Un nome importante come quello di Djokovic è in grado di smuovere il mondo con una parola. A farne le spese è stato Sinner: ha digerito un boccone amaro.
L’ultimo mese di Jannik Sinner è stato un paradosso vivente: una marcia gloriosa sul campo, accompagnata però da un’eco mediatica sempre più aspra. Se il tennis ha certificato che l’altoatesino oggi è, per continuità e completezza, il giocatore più dominante del circuito, il mondo esterno ha continuato a ricordargli che non esiste vittoria capace di mettere a tacere completamente le polemiche.
È stato Novak Djokovic, come spesso accade quando la quiete sembra consolidata, a riaprire la ferita. Il serbo, mai incline alla diplomazia quando sente il terreno vibrare sotto i piedi, è tornato a parlare del caso clostebol, insinuando che Sinner avrebbe goduto – a suo dire – di un trattamento preferenziale, diverso da quello riservato ad altri colleghi. Una tesi già smentita dai documenti dell’ITIA ma che, se ripetuta da un fuoriclasse dell’impatto mediatico del serbo, riesce sempre a trovare nuova trazione.

Eppure Sinner, come ormai ci ha abituato, risponde nella forma più spiazzante e difficile da attaccare: con il silenzio.

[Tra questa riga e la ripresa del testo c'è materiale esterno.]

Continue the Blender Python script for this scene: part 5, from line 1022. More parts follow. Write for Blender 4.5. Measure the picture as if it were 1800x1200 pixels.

Mentre Djokovic evoca ombre del passato e riporta a galla sospetti che lo sport aveva già archiviato, Jannik continua a fare ciò che per lui conta davvero: dedicarsi alla famiglia, agli affetti, alla normalità che in stagione può permettersi solo a sprazzi. È una strategia comunicativa semplice, quasi disarmante, ma tremendamente efficace per chi vuole sottrarsi al gioco delle provocazioni. Il punto, però, è un altro, che Djokovic parli ancora del clostebol e che altri colleghi gli facciano eco non è solo una questione di opinioni. Il sospetto crescente è che proprio questa corrente di diffidenza subliminale abbia contribuito a uno dei rari torti sportivi subiti da Sinner negli ultimi mesi. Perché la sensazione è che, dietro le scelte dell’ATP nelle ultime ore, ci siano mani e giudizi che arrivano direttamente dallo spogliatoio del circuito.
Gli ATP Awards ignorano Sinner: l’ombra del clostebol pesa ancora
L’ATP ha pubblicato la lista dei candidati ai premi di fine stagione. E ancora una volta – come già accaduto l’anno scorso – Jannik Sinner non compare tra i nomi scelti per alcuni dei riconoscimenti più prestigiosi. Un’assenza che stride con i risultati ottenuti dall’azzurro, un 2025 che lo ha visto sollevare trofei, imporsi su tutte le superfici e dominare in quasi ogni torneo disputato. A sorprendere non è solo l’esclusione in sé, quanto il contesto. Tra i candidati allo Stefan Edberg Sportsmanship Award, premio che dovrebbe celebrare eleganza, correttezza e integrità, figura Carlos Alcaraz, assieme ai soliti noti Ruud, Dimitrov e Auger-Aliassime. Non Sinner, che pure nel 2023 era stato tra i finalisti. Ma dopo l’esplosione del caso clostebol, il suo nome è misteriosamente scomparso dalle liste.

La scelta appare tutt’altro che casuale, e il retropensiero è ormai evidente: il caso, pur chiuso dalle istituzioni competenti, continua a pesare nei corridoi del circuito. Non perché ci siano dubbi fondati, ma perché i voti degli ATP Awards arrivano da due categorie precise: giornalisti e soprattutto giocatori. Ed è proprio qui che affiora l’amarezza più grande. Se davvero l’esclusione nasce da un sentimento di diffidenza, o peggio ancora di invidia, ciò che colpisce non è il premio mancato, ma l’atteggiamento del mondo che dovrebbe conoscere a fondo la vicenda. Sinner, come sempre, incasserà con grazia. Non protesterà, non polemizzerà, non si lascerà trascinare nel confronto diretto. Ma l’episodio lascia un retrogusto amaro, perché il miglior giocatore degli ultimi mesi, quello che ha nobilitato il tennis italiano come nessuno prima, viene giudicato non per ciò che fa in campo, ma per ciò che altri hanno voluto raccontare. Il 2025 di Jannik resta straordinario e quantomeno la Volpe Rossa potrà godersi la candidatura dei suoi due coach – Cahill e Vagnozzi – come migliori allenatori dell’anno (e ci mancherebbe).